Deep-Learning-Based Model for Accident-Type Prediction During Approach and Landing

Abstract

Modern civil aircraft is designed for a greater workload. While the volume of air traffic has grown exponentially over the past two decades, the total number of accidents has been flat or slightly higher than past averages. However, the fatality and property losses caused by aviation accidents are unbearable even if they happen only once. As reported by a Statistical summary from Boeing in 2019, nearly 40% of the deaths occurred during the final approach and landing. A deep-learning-based model for accident-type prediction during approach and landing was established, which explores the implied association between accident types and accident factors from the risk factors affecting the occurrence of unsafe events. First, based on the investigation reports of civil aircraft fatal accidents in the recent 43 years, 20 common accident risk factors were extracted by the human factors analysis and classification system method.

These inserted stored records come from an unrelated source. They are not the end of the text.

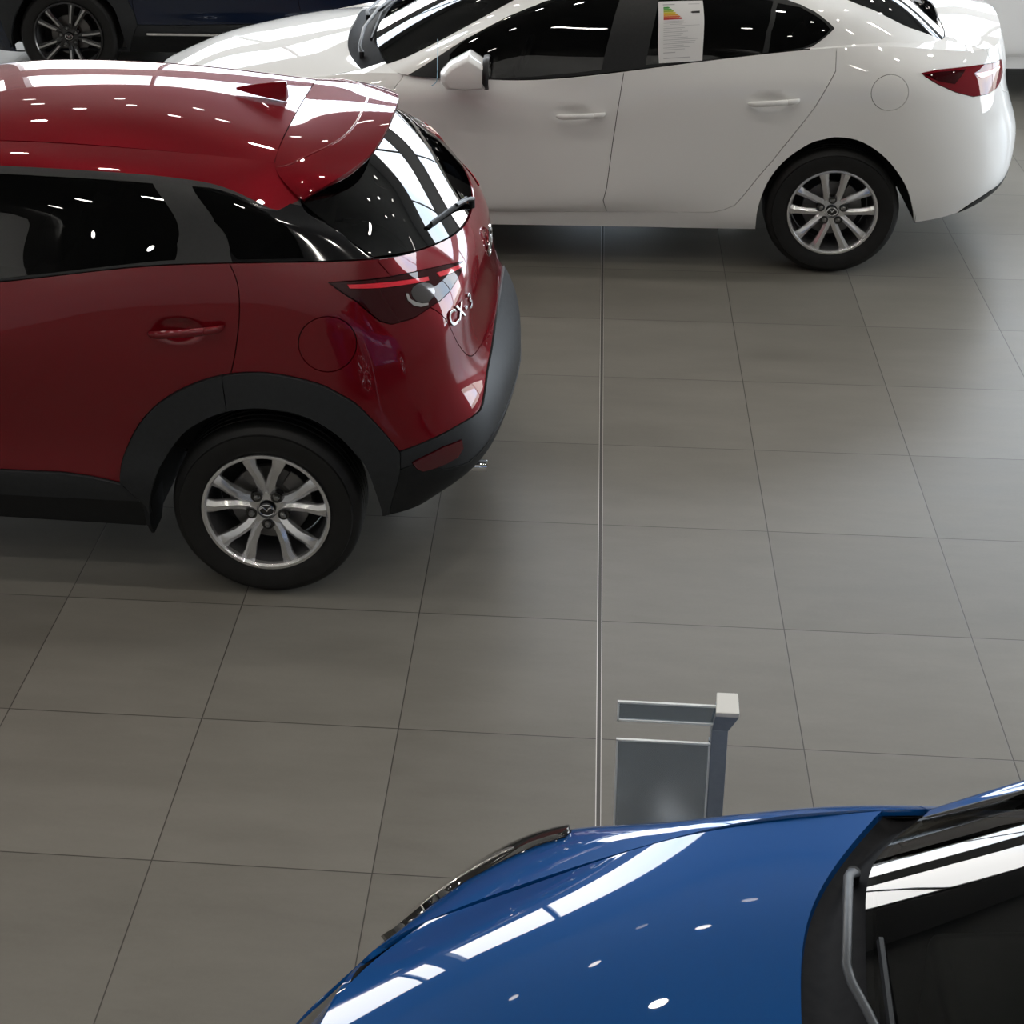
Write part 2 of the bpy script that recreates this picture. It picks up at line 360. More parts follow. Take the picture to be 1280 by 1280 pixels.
def smooth(pts, n=4, closed=False):
    """Catmull-Rom curve through the outline points"""
    P = [np.array(p, float) for p in pts]; m = len(P); out = []
    for i in range(m if closed else m - 1):
        a, b, c, d = (P[(i + k) % m] if closed else P[min(max(i + k, 0), m - 1)] for k in (-1, 0, 1, 2))
        for k in range(n):
            t = k / n
            out.append(tuple(.5 * (2 * b + (c - a) * t + (2 * a - 5 * b + 4 * c - d) * t * t + (3 * b - a - 3 * c + d) * t ** 3)))
    if not closed: out.append(tuple(P[-1]))
    return out
def to_uv(patch, pts):
    """outline points as (u,v) tuples tagged 'uv', (x,z) side points or (x,w,z) surface points -> (u,v)"""
    out = []
    for p in pts:
        if p[0] == 'uv': q = (p[1], p[2])
        elif len(p) == 2: q = patch.side(*p)
        else: q = patch.nearest(p)
        u, v = q
        u = 0.0 if u < .004 else 1.0 if u > .996 else u
        v = 0.0 if v < .012 else 1.0 if v > .988 else v
        out.append((u, v))
    return out
def cut(patch, regions, nu, nv):
    polys = [densify(to_uv(patch, r['pts']), .03) for r in regions]
    base = [(0, 0), (1, 0), (1, 1), (0, 1)]
    uu = np.linspace(0, 1, nu); vv = np.linspace(0, 1, nv)
    G = np.array([(u, v) for u in uu for v in vv])
    for x, z, rx, rz, dep in patch.bumps:
        u, v = patch.side(x, z)
        du = rx * 1.2 / UA; dv = rz * 1.2 / VA
        G = np.concatenate([G, [(a, b) for a in np.linspace(u - du * 1.2, u + du * 1.2, 23) for b in np.linspace(v - dv * 1.2, v + dv * 1.2, 17) if 0 < a < 1 and 0 < b < 1]])
    keep = np.ones(len(G), bool); GS = G * (UA, VA)
    for poly in polys:
        for i in range(len(poly)):
            a, b = poly[i], poly[(i + 1) % len(poly)]
            keep &= seg_dist(GS, (a[0] * UA, a[1] * VA), (b[0] * UA, b[1] * VA)) > .008
    corner = np.array([g in ((0., 0.), (1., 0.), (1., 1.), (0., 1.)) for g in map(tuple, G)])
    keep |= corner
    V = [Vector((g[0] * UA, g[1] * VA)) for g in G[keep]]; E = []
    for poly in [densify(base, .05)] + polys:
        k = len(V)
        V += [Vector((p[0] * UA, p[1] * VA)) for p in poly]
        E += [(k + i, k + (i + 1) % len(poly)) for i in range(len(poly))]
    ov, oe, of, *_ = delaunay_2d_cdt(V, E, [], 0, 1e-4)
    uv = np.array([(v.x / UA, v.y / VA) for v in ov]); tri = np.array([f for f in of if len(f) == 3])
    # drop slivers that lie outside the square or have no area
    P = uv[tri]; area = np.abs(np.cross(P[:, 1] - P[:, 0], P[:, 2] - P[:, 0])); tri = tri[area > 1e-9]
    c = uv[tri].mean(1); owner = np.full(len(tri), -1)
    for k, poly in enumerate(polys): owner[in_poly(c, poly)] = k
    return np.clip(uv, 0, 1), tri, owner
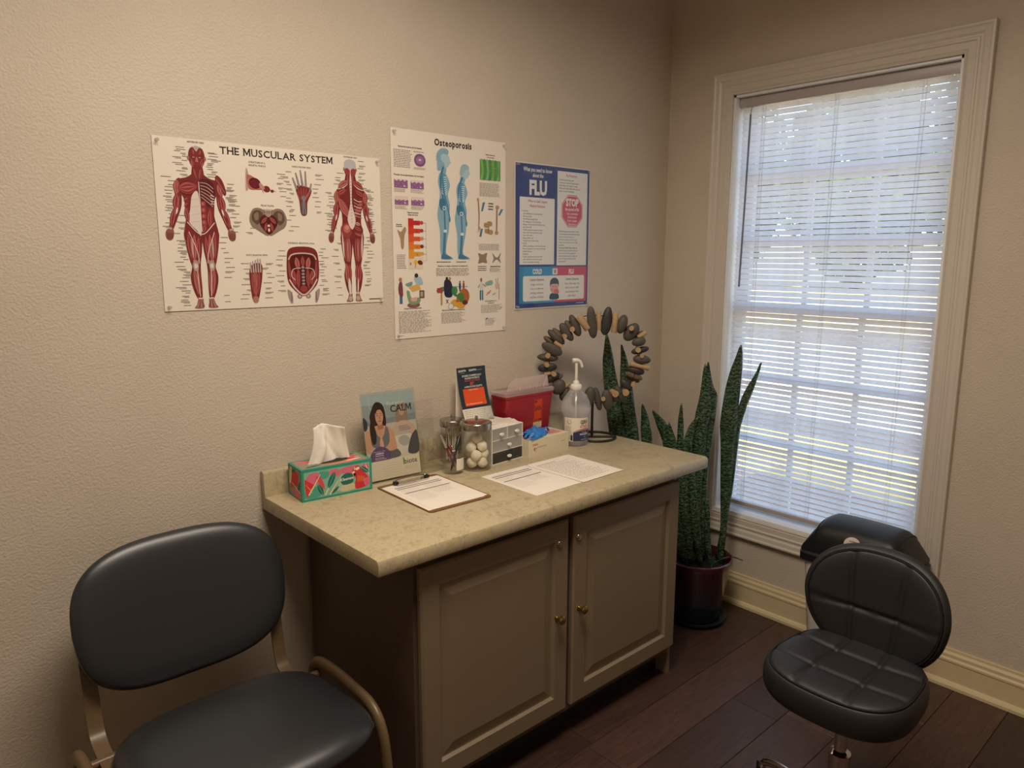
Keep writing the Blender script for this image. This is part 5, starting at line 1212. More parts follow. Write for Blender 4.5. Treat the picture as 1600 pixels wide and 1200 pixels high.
        a.blob([(cx, 46.7), (cx+1.7, 46), (cx+2.3, 44), (cx+2.0, 42), (cx+.9, 40.3), (cx, 40), (cx-.9, 40.3), (cx-2.0, 42), (cx-2.3, 44), (cx-1.7, 46)], R1, 6)
        a.blob([(cx, 45.2), (cx+.8, 46.2), (cx+1.5, 46.1), (cx, 46.8), (cx-1.5, 46.1), (cx-.8, 46.2)], WH2, 7)
        for k in (-1, 1):
            a.ell(cx+k*2.35, 43.3, .3, .6, '#a8695c', 6); muscle(a, (cx+k*.8, 44.3), (cx+k*1.1, 45.8), .9, R2, 7, 2); a.ell(cx+k*.85, 43.6, .55, .32, R4, 8); a.ell(cx+k*.85, 43.6, .3, .16, '#d9c7ba', 9); a.ell(cx+k*.85, 43.6, .12, .14, '#1c1413', 10)
            muscle(a, (cx+k*1.7, 43.4), (cx+k*.8, 41.4), .6, R2, 7, 2); muscle(a, (cx+k*1.8, 42.4), (cx+k*1.2, 40.8), .5, R3, 7, 2)
        a.poly([(cx-.22, 43.6), (cx+.22, 43.6), (cx+.42, 42.3), (cx-.42, 42.3)], R3, 8); a.lens((cx-.75, 41.5), (cx+.75, 41.5), .42, '#8f2a2d', 9); a.line([(cx-.6, 41.5), (cx+.6, 41.5)], .07, R4, 10)
    else:
        a.poly([(cx-1.5, 43.5), (cx+1.5, 43.5), (cx+2.4, 39.4), (cx-2.4, 39.4)], R1, 3)
        for k in (-1, 1):
            muscle(a, (cx+k*.9, 43), (cx+k*1.0, 39), .9, R2, 4, 2); muscle(a, (cx+k*.5, 40.4), (cx+k*4.8, 37.8), 1.8, R3 if k < 0 else R2, 4, 3, k*.3); muscle(a, (cx+k*1.6, 37.6), (cx+k*5.2, 35.4), 2.0, R2, 4, 4); muscle(a, (cx+k*4.6, 34.6), (cx+k*1.0, 28.4), 3.0 if k < 0 else 2.4, R3 if k < 0 else R2, 4, 6)
        for k in range(6): a.line([(cx+1.0, 34.6-1.1*k), (cx+2.6, 33.8-1.0*k), (cx+3.9, 34.0-1.1*k)], .24, '#b98c82' if k % 2 else WHT, 8, smooth=3)
        a.blob([(cx, 43), (cx+.4, 40), (cx+.3, 33), (cx+1.4, 27.6), (cx, 24.6), (cx-1.6, 27.8), (cx-.4, 33), (cx-.4, 40)], WHT, 8)
        for k in range(14): a.line([(cx-.2, 40-1.0*k), (cx+.25, 40.1-1.0*k)], .2, '#9c8780', 9)
        a.ell(cx-2.2, 24.2, 2.1, 2.5, R2, 5); a.ell(cx-2.0, 24.8, 1.3, 1.4, R3, 6); a.ell(cx-1.9, 25.2, .7, .7, '#cf8677', 7)
        a.ell(cx+2.1, 24.2, 2.1, 2.4, R1, 5); muscle(a, (cx+.8, 25.6), (cx+3.6, 24.2), 1.4, R2, 6, 3); muscle(a, (cx+.9, 23.4), (cx+3.7, 22.6), .9, R3, 6, 2); muscle(a, (cx+1.2, 26.8), (cx+3.2, 26.2), 1.2, WH2, 6, 1)
        for q_ in (-1, 1):
            mm(q_, (3.1, 22), (3.0, 13.8), 1.9, R2, 3, 4); mm(q_, (1.5, 22), (1.6, 13.6), 1.6, R3 if q_ < 0 else R2, 3, 3); a.lens((X(q_, 4.3), 23.6), (X(q_, 3.8), 15), .5, WHT, 6); a.line([(X(q_, 2.3), 21.6), (X(q_, 2.3), 14)], .16, WH2, 7)
            mm(q_, (2.9, 13.4), (2.4, 6.6), 1.8, R3 if q_ < 0 else R2, 4, 3); mm(q_, (1.6, 13.4), (1.7, 6.6), 1.6, R2, 4, 3); a.lens((X(q_, 2.0), 8.6), (X(q_, 1.6), 2.6), 1.1 if q_ < 0 else .5, WHT, 7); a.ell(X(q_, 1.6), 1.6, .7, .9, WH2, 5)
        a.blob([(cx, 47.3), (cx+1.9, 46.6), (cx+2.2, 44.6), (cx+1.9, 43), (cx, 42.4), (cx-1.9, 43), (cx-2.2, 44.6), (cx-1.9, 46.6)], '#b9b3b6', 6); a.blob([(cx-2.0, 44), (cx-1.0, 44.4), (cx, 43.8), (cx+1.0, 44.4), (cx+2.0, 44), (cx+1.7, 42.4), (cx-1.7, 42.4)], R2, 7); a.line([(cx, 44), (cx, 42.2)], .22, WHT, 8)
        for k in (-1, 1): a.ell(cx+k*2.25, 44.0, .3, .55, '#a8695c', 6)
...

Implicit association of accident factors was excavated by association rules and 6 key factors were extracted from 20 factors. Back propagation neural network, Radial basis function neural network, and Elman neural network applicable to the classification were selected for multiple learning and training. The classification results showed that the comprehensive prediction accuracy of accident types reaches 86.7%, which can effectively determine the types of accidents that may occur during the approach and landing phases of civil aircraft, make emergency measures in advance, and incorporate key accident factors into the assessment scope of civil aircraft safety management system to ensure the aviation operation safety.